True, but a common thing websites do is block those domains, at least the easier to find ones. Nearly nobody blocks gmail.

[–] jonne@infosec.pub 7 points 1 year ago (1 children)

You could block using + in a Gmail address.

[–] pandacoder@lemmy.world 8 points 1 year ago (2 children)

Some sites do this and it's annoying. A better check is to compare the part before the + if it's Gmail.

[–] jonne@infosec.pub 2 points 1 year ago

Yeah, that's probably better.

[–] MaxHardwood@lemmy.ca 0 points 1 year ago (2 children)

You can add a . anywhere in the username part of a GMail address. u.ser.na.m.e@gmail.com is the same as username@gmail.com

[–] incognito_15@lemmy.world 2 points 1 year ago (1 children)

Whether or not Lemmy supports this at this point, I dunno, but it's easy enough to code your username verification to remove all +s and periods before continuing to ensure uniqueness.

[–] Kausta@lemmy.world 3 points 1 year ago (1 children)

Period can be removed with gmail emails.
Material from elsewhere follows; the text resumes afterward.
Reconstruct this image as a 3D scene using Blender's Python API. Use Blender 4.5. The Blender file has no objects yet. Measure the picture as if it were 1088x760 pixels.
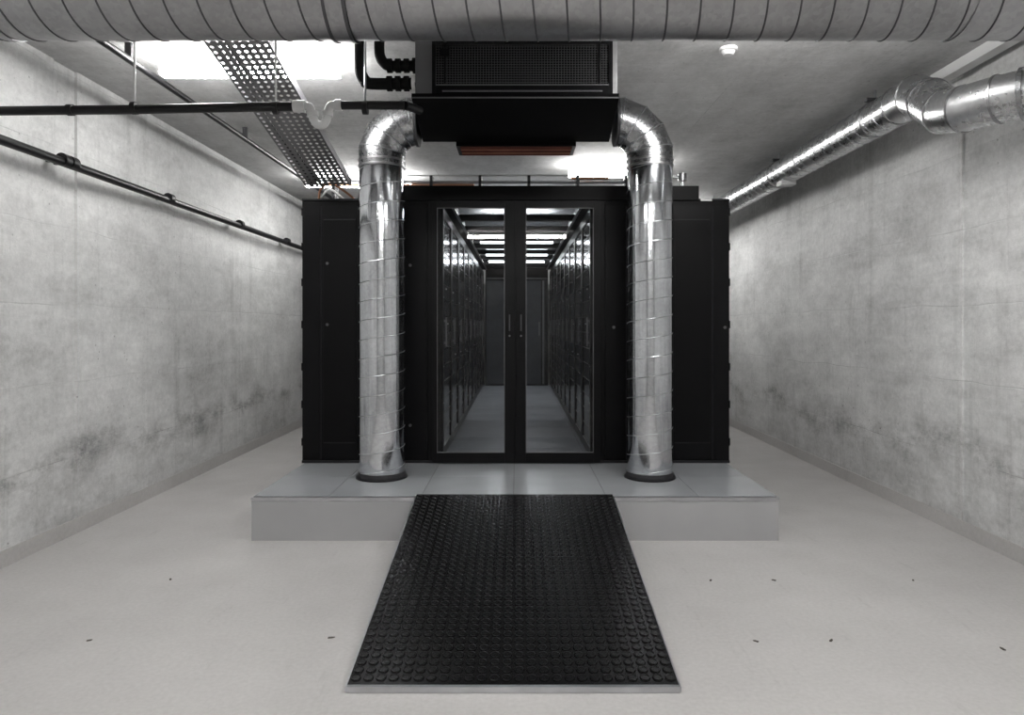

However, for +s, the whole part after + and before @ needs to be removed if removing+ as that part indicates the folder emails come to. Yet, the same issue would still remain for any Google Workspace emails as they also support + but doesnt end with gmail domain.

[–] incognito_15@lemmy.world 1 points 1 year ago

Ah yes, you corrected my logic on the +. Thanks for the added insight on the Google workspace.

[–] kvadd@lemmy.world 1 points 1 year ago (1 children)

That is not actually true. The + method works, but not the . method.